Día litúrgico:
Domingo XII (C) del tiempo ordinario
Texto del Evangelio (Lc 9,18-24): Y sucedió que
mientras Jesús estaba orando a solas, se hallaban con Él los discípulos y Él
les preguntó: «¿Quién dice la gente que soy yo?». Ellos respondieron: «Unos,
que Juan el Bautista; otros, que Elías; otros, que un profeta de los antiguos
había resucitado». Les dijo: «Y vosotros, ¿quién decís que soy yo?». Pedro le
contestó: «El Cristo de Dios». Pero les mandó enérgicamente que no dijeran esto
a nadie.
Dijo: «El Hijo del hombre debe sufrir mucho, y ser
reprobado por los ancianos, los sumos sacerdotes y los escribas, ser matado y
resucitar al tercer día». Decía a todos: «Si alguno quiere venir en pos de mí,
niéguese a sí mismo, tome su cruz cada día, y sígame. Porque quien quiera
salvar su vida, la perderá; pero quien pierda su vida por mí, ése la salvará».
Comentario: Rev. D. Ferran JARABO i
Carbonell (Agullana, Girona, España).
«Y vosotros, ¿quién decís que soy yo?»
Hoy, en el Evangelio, Jesús nos sitúa ante una pregunta
clave, fundamental. De su respuesta depende nuestra vida: «Y vosotros, ¿quién
decís que soy yo?» (Lc 9,20). Pedro responde en nombre de todos: «El Cristo de
Dios». ¿Cuál es nuestra respuesta? ¿Conocemos suficientemente a Jesús como para
poder responder? La oración, la lectura del Evangelio, la vida sacramental y la
Iglesia son fuentes inseparables que nos llevan a conocerle y a “vivirlo”.
Hasta que no seamos capaces de responder con Pedro con todo el corazón y con la
misma sencillez..., seguramente todavía no nos habremos dejado transformar por
Él. Hemos de conseguir sentir como Pedro, ¡hemos de lograr sentir como la
Iglesia para poder responder de manera satisfactoria a la pregunta de Jesús!
Pero el Evangelio de hoy acaba con una exhortación a
seguir al Señor desde la humildad, desde la negación y la cruz. Seguir a Jesús
de esta manera sólo puede dar salvación, libertad. «Lo que sucede con el oro
puro, también sucede con la Iglesia; esto es, que cuando pasa por el fuego, no
experimenta ningún mal; más bien lo contrario, su esplendor aumenta» (San Ambrosio). Ni la contrariedad, ni la persecución por causa del Reino, nos han
de dar miedo, más bien nos han de ser motivo de esperanza e, incluso, de alegría.

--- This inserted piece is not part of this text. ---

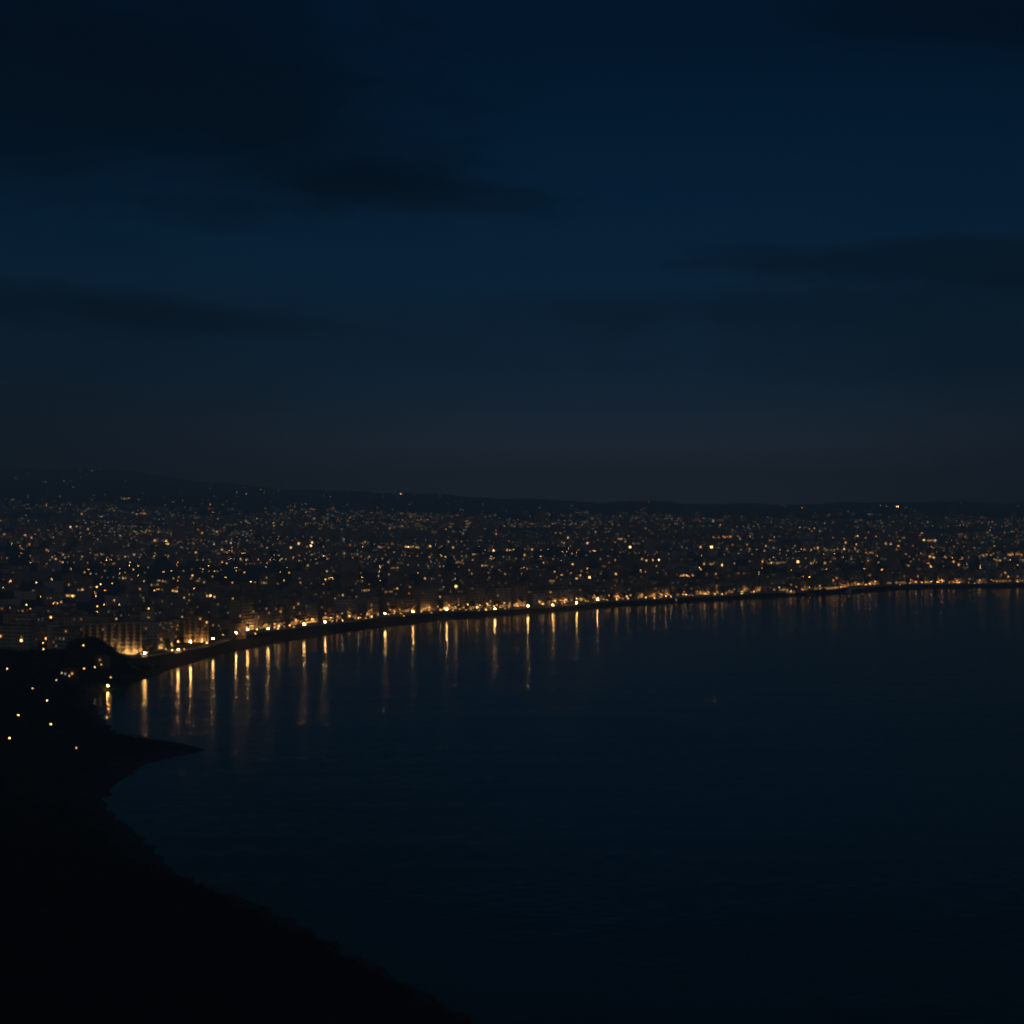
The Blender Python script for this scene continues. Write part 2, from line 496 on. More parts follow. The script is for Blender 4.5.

Dar la vida por Cristo no es perderla, es ganarla para toda la eternidad. Jesús
nos pide que nos humillemos totalmente por fidelidad al Evangelio, quiere que,
libremente, le demos toda nuestra existencia. ¡Vale la pena dar la vida por el
Reino!
Seguir, imitar, vivir la vida de la gracia, en definitiva,
permanecer en Dios es el objetivo de nuestra vida cristiana: «Dios se hizo
hombre para que imitando el ejemplo de un hombre, cosa posible, lleguemos a
Dios, cosa que antes era imposible» (San Agustín). ¡Que Dios, con la fuerza de
su Espíritu Santo, nos ayude a ello!